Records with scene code
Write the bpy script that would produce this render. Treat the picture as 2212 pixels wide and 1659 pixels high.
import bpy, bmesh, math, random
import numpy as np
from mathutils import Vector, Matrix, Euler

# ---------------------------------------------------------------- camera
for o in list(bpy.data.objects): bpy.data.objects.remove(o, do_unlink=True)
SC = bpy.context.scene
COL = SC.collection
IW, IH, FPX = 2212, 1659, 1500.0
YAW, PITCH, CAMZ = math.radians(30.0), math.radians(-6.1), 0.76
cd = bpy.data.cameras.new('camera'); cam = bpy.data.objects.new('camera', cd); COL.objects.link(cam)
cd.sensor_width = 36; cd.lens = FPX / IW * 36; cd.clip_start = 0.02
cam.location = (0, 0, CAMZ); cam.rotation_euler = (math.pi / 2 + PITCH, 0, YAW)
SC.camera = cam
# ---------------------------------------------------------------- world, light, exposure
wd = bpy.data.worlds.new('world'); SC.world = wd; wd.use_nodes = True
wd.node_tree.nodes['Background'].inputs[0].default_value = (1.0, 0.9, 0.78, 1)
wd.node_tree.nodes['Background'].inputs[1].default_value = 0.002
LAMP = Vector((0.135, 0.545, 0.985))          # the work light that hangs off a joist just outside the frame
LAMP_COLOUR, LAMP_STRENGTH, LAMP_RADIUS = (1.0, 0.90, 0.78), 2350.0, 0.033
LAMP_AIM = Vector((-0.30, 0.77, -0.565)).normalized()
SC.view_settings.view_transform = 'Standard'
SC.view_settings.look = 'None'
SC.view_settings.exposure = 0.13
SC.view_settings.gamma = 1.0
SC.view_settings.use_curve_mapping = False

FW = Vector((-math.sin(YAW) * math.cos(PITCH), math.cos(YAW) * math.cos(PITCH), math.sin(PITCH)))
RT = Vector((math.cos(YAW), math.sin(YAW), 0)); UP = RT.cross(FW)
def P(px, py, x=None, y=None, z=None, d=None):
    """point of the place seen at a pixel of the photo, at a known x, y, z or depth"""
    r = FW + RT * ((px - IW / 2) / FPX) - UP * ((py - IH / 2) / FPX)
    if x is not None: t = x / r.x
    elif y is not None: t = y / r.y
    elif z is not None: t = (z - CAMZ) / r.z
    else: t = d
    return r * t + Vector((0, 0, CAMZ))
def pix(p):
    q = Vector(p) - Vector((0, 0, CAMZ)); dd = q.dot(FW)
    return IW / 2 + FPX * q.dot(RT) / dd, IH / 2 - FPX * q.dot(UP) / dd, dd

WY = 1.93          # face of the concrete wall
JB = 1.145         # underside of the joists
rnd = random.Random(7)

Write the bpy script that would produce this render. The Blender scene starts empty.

GIVEN INSTRUCTION
Starting at the first line of the data above, please restate word for word every line up to and including the one that holds "from mathutils import Vector, Matrix, Euler", and add nothing else.

SOLUTION BELOW
Write the bpy script that would produce this render. Treat the picture as 2212 pixels wide and 1659 pixels high.
import bpy, bmesh, math, random
import numpy as np
from mathutils import Vector, Matrix, Euler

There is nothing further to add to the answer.